Galley, Sink Cabinet, Part 10: Installing the Large Shelf and Partition

The large shelf, secured with epoxy and cloth
Having completed the pre-painting of the galley sink cabinet in Oystercatcher, my Ericson 25, it was now time for me to install the large shelf and also the large partition (that would close off the original access point to this space). As I explained in the fifth part of this twelve-part article, initially I had planned to install the shelf and the partition with removable cleats, so that I could, if necessary, remove the shelf and the partition themselves. As I also earlier explained, I eventually decided that this approach was impractical. It also would have resulted in a storage space (for plates and bowls) that was not fully sealed off from the bilge. For these reasons, I had decided that I would install this shelf and this partition permanently, with epoxy and cloth.
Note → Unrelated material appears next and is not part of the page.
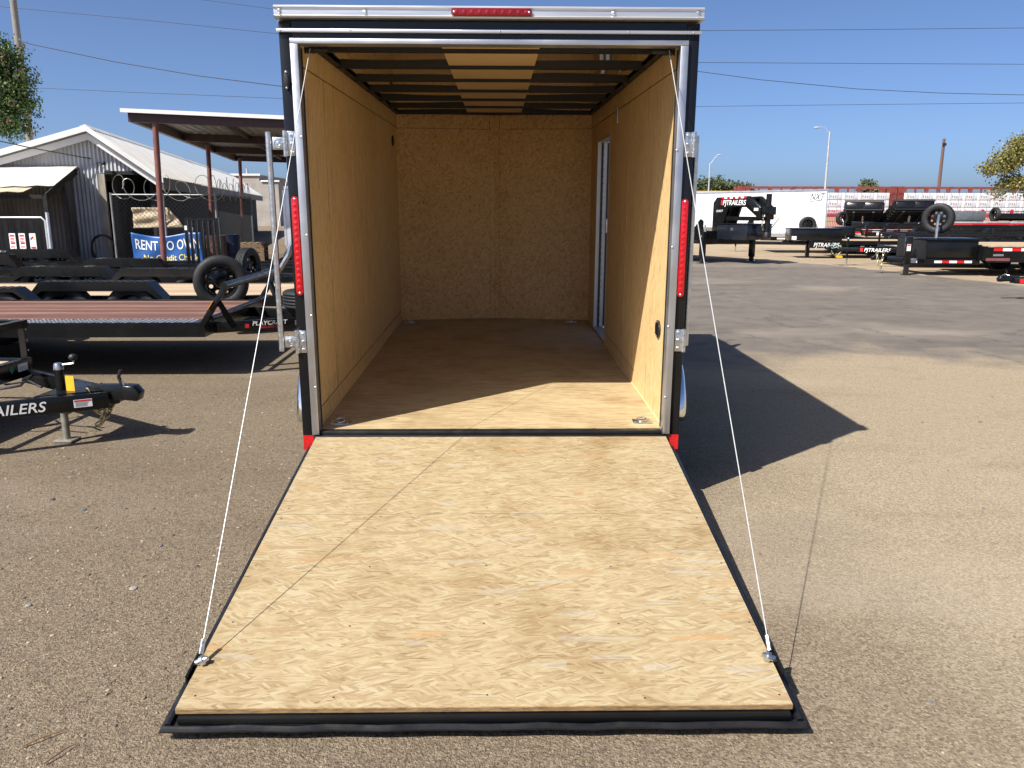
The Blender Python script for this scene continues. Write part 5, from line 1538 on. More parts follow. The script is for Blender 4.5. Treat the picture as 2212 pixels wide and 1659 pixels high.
MB().box(0.12, 1.40, 0.10, 0.98, 0.46, 0.90).build('toolbox', black, bt_, bevel=0.012)
MB().box(0.08, 1.44, 0.06, 1.02, 0.9005, 0.95).build('toolbox_lid', black, bt_, bevel=0.008)
MB().box(1.4005, 1.46, -0.6, 0.95, 0.42, 0.89).build('toolbox_end', blackdull, bt_)
MB().box(0.15, 1.45, 0.985, 1.0, 0.30, 0.44).build('side_skirt', black, bt_)
tape_run(bt_, (1.20, 1.001, 0.36), (0.25, 1.001, 0.36), 5, (0, 1, 0), 0.06, 1)
lg = MB().box(1.68, 1.82, 0.62, 0.76, 0.30, 0.98).build('jack_leg', black, bt_, bevel=0.008)
MB().box(1.70, 1.80, 0.64, 0.74, 0.0, 0.2995).build('leg_ram', blackdull, lg)
MB().box(1.66, 1.84, 0.58, 0.80, 0.004, 0.018).build('leg_foot', blackdull, lg)
sticker(lg, (1.82, 0.7605, 0.62), (-1, 0, 0), (0, 0, 1), 0.10, 0.17, decal_red)
sticker(bt_, (1.55, 0.45, 0.30), (-0.92, 0.38, 0), (0, 0, 1), 0.16, 0.12, None)
coupler(bt_, 2.35, 0.40)
chain('safety_chain', bt_, sag((2.12, 0.12, 0.55), (2.16, 0.13, 0.12), 0.02), link_l=0.085, r=0.011)
chain('safety_chain', bt_, sag((2.28, 0.08, 0.55), (2.24, 0.15, 0.22), 0.02), link_l=0.085, r=0.011)
MB().tube([(1.72, 0.7, 0.96), (1.92, 0.6, 0.72), (2.05, 0.4, 0.62), (2.1, 0.2, 0.48)], 0.014, 6).build('wiring_loom', blackdull, bt_, smooth=True)
MB().tube([(1.20, 0.95, 0.955), (1.20, 0.95, 1.35), (1.08, 0.75, 1.52)], 0.035, 8).build('spare_post', galv, bt_, smooth=True)
wheel(bt_, (0.98, 0.52, 1.44), (0.62, 0.78, 0.0), 0.385, 0.25, name='spare_wheel')
sticker(bt_, (-0.15, HW + 0.001, 0.52), (-1, 0, 0), (0, 0, 1), 0.26, 0.05, None, lines=2, base=alu)
sticker(bt_, (0.02, HW + 0.001, 0.40), (-1, 0, 0), (0, 0, 1), 0.60, 0.07, None, lines=1, base=pmat('plate_dull_red', (0.16, 0.05, 0.05), 0.5))
for s in (-1, 1):
    for x in (-3.2, -4.2):
        wheel(bt_, (x, s * 0.95, 0.38), (0, s, 0), 0.38, 0.24)
trap_fender(bt_, -5.0, -2.4, 0.75, 1.19, 0.98, 0.80, 0.4, black)
MB().bar((-1.35, HW - 0.1, 0.36), (-1.75, HW - 0.1, 0.10), 0.12, 0.08).build('ramp_foot', galv, bt_)
# hitch poking in at the right edge
eh = flat_trailer('flatbed_trailer', 'black trailer hitch with red and white tape poking in at right edge', (11.30, 10.5, 0), PI - R(4), 5.0, 1.9, 0.5, deck_tan, 1.7, ax=-2.8, zt=0.75, jk=False, cz=0.36)
a_, b2_ = Vector((1.50, 0.09, 0.36)), Vector((0.2, 0.62, 0.36))
n_ = Vector((0.38, 0.925, 0))
tape_run(eh, a_ + n_ * 0.04, b2_ + n_ * 0.04, 8, n_, 0.075, 0)
chain('safety_chain', eh, sag((1.35, 0.1, 0.30), (0.7, 0.2, 0.25), 0.12), mat=blackdull, link_l=0.07, r=0.009)

# ------------------------------------------------------------------ right: dump trailers with raised beds
def dump_trailer(label, px, Y, rz, tilt=0.30, W=2.05):
    p = at(px, 495, Y)
    r = thing('dump_trailer', label, 'trailer', (p.x, Y, 0), rz)
    # local +x forwards (towards camera)
    m = MB()
    for s in (-1, 1):
        m.box(-4.6, 0.0, s * 0.55 - 0.06, s * 0.55 + 0.06, 0.45, 0.66)
    m.box(-0.1, 0.0, -0.9, 0.9, 0.45, 0.66)
    m.build('frame', black, r)
    for s in (-1, 1):
        MB().bar((0, s * 0.8, 0.5), (1.5, s * 0.05, 0.5), 0.07, 0.14).build('tongue_beam', black, r)
        for x in (-2.6, -3.5):
            wheel(r, (x, s * 1.05, 0.38), (0, s, 0), 0.38, 0.22, detail=False)
    coupler(r, 1.7, 0.52)
    MB().box(0.05, 0.55, -0.6, 0.6, 0.58, 0.98).build('pump_box', black, r, bevel=0.01)
    jack(r, 1.2, 0, 0.9, 0)
    T_ = Matrix.Translation((-4.5, 0, 0.56)) @ Matrix.Rotation(-tilt, 4, 'Y')
    bed = MB()
    h = W / 2
    bed.box(0, 4.4, -h, h, 0, 0.06, T_)
    for k in range(8):
        bed.box(0.2 + k * 0.56, 0.28 + k * 0.56, -h, h, -0.1, -0.001, T_)
    bed.box(0, 4.4, -0.6, -0.48, -0.16, -0.101, T_); bed.box(0, 4.4, 0.48, 0.6, -0.16, -0.101, T_)
    bo_ = bed.build('bed_floor', blackdull, r)
    for s in (-1, 1):
        MB().box(0, 4.4, min(s * (h - 0.03), s * (h + 0.03)), max(s * (h - 0.03), s * (h + 0.03)), 0.0605, 0.50, T_).build('bed_side', black, r)
        for k in range(6):
            MB().box(0.1 + k * 0.8, 0.2 + k * 0.8, min(s * (h + 0.031), s * (h + 0.09)), max(s * (h + 0.031), s * (h + 0.09)), 0.0, 0.48, T_).build('side_rib', black, r)
    MB().box(4.36, 4.44, -h + 0.031, h - 0.031, 0.0605, 0.50, T_).build('bed_front', black, r)
    MB().box(4.4, 4.52, -h - 0.05, h + 0.05, 0.44, 0.56, T_).build('tarp_housing', blackdull, r)
    MB().box(4.441, 4.47, -h + 0.06, -0.06, 0.10, 0.42, T_).build('front_panel', black, r, bevel=0.01)
    MB().box(4.441, 4.47, 0.06, h - 0.06, 0.10, 0.42, T_).build('front_panel', black, r, bevel=0.01)
    MB().cyl((-1.6, 0, 0.6), T_ @ Vector((3.4, 0, -0.1)), 0.06, 10).build('lift_ram', galv, r, smooth=True)
    return r
d1 = dump_trailer('black dump trailer with bed tipped up, left of the two', 1862, 44.0, -PI / 2 - R(24), 0.25)
wheel(d1, (0.5, -1.15, 1.15), (0.75, 0.65, 0), 0.40, 0.24, name='spare_wheel')
MB().tube([(0.75, -1.05, 0.6), (0.75, -1.05, 0.95), (0.6, -1.15, 1.12)], 0.035, 6).build('spare_post', galv, d1)
d2 = dump_trailer('black dump trailer with bed tipped higher and skewed, right of the two', 1972, 42.0, -PI / 2 - R(15), 0.26)
# red-framed trailers between
rf = flat_trailer('equipment_trailer', 'low red-framed trailer with red and white tape between the dump trailers', (xat(1835, 33.0), 33.6, 0), LFT, 6.5, 2.0, 0.74, deck_tan, 1.2, ax=-2.2, zt=1.05, frame=red_frame, fend_t=black, jk=False, skirt=0.2)
tape_run(rf, (-0.6, 1.063, 0.72), (-3.4, 1.063, 0.72), 9, (0, 1, 0), 0.11, 0)
rg = flat_trailer('equipment_trailer', 'black and red drive-over trailer with long red rail behind the raised spare', (xat(1960, 29.0), 29.2, 0), LFT, 8.5, 2.1, 0.66, deck_tan, 1.4, ax=-4.0, zt=1.05, jk=False)
MB().prism([(-0.4, 0.70), (-1.1, 1.08), (-6.6, 1.08), (-7.2, 0.70)], 1, 1.37, 1.41).build('drive_over_side', black, rg)
MB().box(-6.6, -1.1, 1.10, 1.42, 1.085, 1.15).build('red_rail', red_frame, rg)
bk = flat_trailer('flatbed_trailer', 'plain black flatbed behind the toolbox trailer, right side', (xat(2060, 22.5), 23.4, 0), LFT, 7.0, 2.1, 0.80, deck_tan, 1.5, ax=-2.9, zt=1.02, jk=False)
m = MB(); m.box(-6.8, -1.2, 1.14, 1.19, 0.98, 1.05); m.build('top_rail', black, bk)
for k in range(6):
    MB().box(-6.6 + k * 1.06, -6.54 + k * 1.06, 1.145, 1.185, 0.815, 0.9795).build('rail_post', black, bk)
sticker(bk, (-2.2, 1.192, 0.99), (-1, 0, 0), (0, 0, 1), 0.16, 0.05, None, lines=1, base=yellow)
sk = flat_trailer('utility_trailer', 'black railed trailer standing between lettered trailers and red-railed one', (xat(1868, 25.6), 26.4, 0), LFT, 7.0, 2.0, 0.66, deck_tan, 1.5, ax=-3.4, zt=0.98, jk=False, skirt=0.2)
MB().box(-6.9, 0.0, 1.03, 1.07, 1.02, 1.10).build('top_rail', black, sk)
MB().box(-6.9, 0.0, 1.03, 1.06, 0.70, 0.86).build('side_board', black, sk)
for k in range(7):
    MB().box(-6.8 + k * 1.12, -6.74 + k * 1.12, 1.065, 1.10, 0.68, 1.0195).build('rail_post', black, sk)
MB().box(0.2, 0.9, -0.5, 0.6, 0.62, 1.02).build('front_box', black, sk, bevel=0.01)
sticker(sk, (-0.4, 1.0705, 0.74), (-1, 0, 0), (0, 0, 1), 0.2, 0.1, None)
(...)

My first step was to countersink the holes on the topside of the shelf.
Then, I dry-fit the shelf into place with screws, and I cut the cloth that I would use to secure the shelf to the hull.
I cut two pieces of six ounce fiberglass cloth for this area.
I did the same for the surrounding area.
I limited the cloth to the areas you see pictured below. I did not want to extend the cloth beyond this point. Recall that I had earlier constructed a multi-sectioned partition for the storage of the plates and bowls. This partition would be situated in this large open space. I did not want to run the risk of not being able to install this multi-sectioned partition on account of the cloth.
I also cut two pieces of six ounce cloth for each of the two sides of the large partition. This large partition was the one that would seal off the old access point to this cabinet.
When everything was all laid out and ready to go, I wiped down the entire work area and all the pieces of wood with acetone for the purpose of removing any impurities.
As with so many other jobs on this boat, I would use RAKA epoxy and colloidal silica as a thickening agent.
I began by wetting out the appropriate areas with neat epoxy. Not only did the large partition get epoxy, but also the fiberglass on the inside of the cabinet. The bare spot on the partition is the spot that would be exposed to view after the partition was in place. Since it would be exposed and thus not glued, there was no need for it to receive any epoxy.
I also wet the edges of the large shelf. These edges, of course, would be glued to the cleats. Did I also wet out the cleats with neat epoxy? Yes I did.
The work area, all wet out and ready for the glue-up.
The large shelf with the first of several stainless steel screws installed.
To install these stainless steel screws, I had to call upon my Milwaukee Tools right-angle drill attachment. Such a useful tool in the refitting of a boat.
After I had screwed the shelf into place, I thickened-up the remaining epoxy with colloidal silica, and I packed all the loose joints on either side of the shelf with this thick mixture.
Next, I focused on the large partition. Having spread thickened epoxy all over the surface of the fiberglass, I pushed the partition into place, thus gluing it to the fiberglass surface. Knowing that it would take 20-30 minutes for the epoxy to kick, in other words, to become extremely viscous and sticky, I decided to prop a board against the partition and take a break.
While I ate lunch, the board held the partition in place.
After lunch, I came back and laid up all the pieces of cloth on the outboard side of the cabinet. It's difficult to see these pieces of cloth in the picture below, but they are all there.
After I had laid-up the cloth, I filled the weave as much as possible with thickened epoxy.
The next day, I returned to this project to do the final steps in the epoxy work.
First, I needed to fill the weave of the cloth more thoroughly with thickened epoxy. This was especially the case in the area at the end of the shelf. Here the cloth had sagged on account of the half-inch gap between the hull and the wood. This gap I filled with epoxy, so that there was a smooth, rounded transition from the hull to the wood. Essentially what I created was a large fillet.
I also, on this day, applied epoxy and cloth to the joints on either side of the large partition. I had not applied this cloth on the previous day, because I did not want to disturb the glue-up of the partition to the fiberglass.
One or two days later, after the epoxy had cured, I returned to the boat and sanded all of this epoxy work in order to make the cabinet as smooth as possible.
The sanded joint.
A well sanded transition, nice and smooth, and now ready for paint.
This ends this posting on how I installed the large shelf and partition in Oystercatcher, my Ericson 25.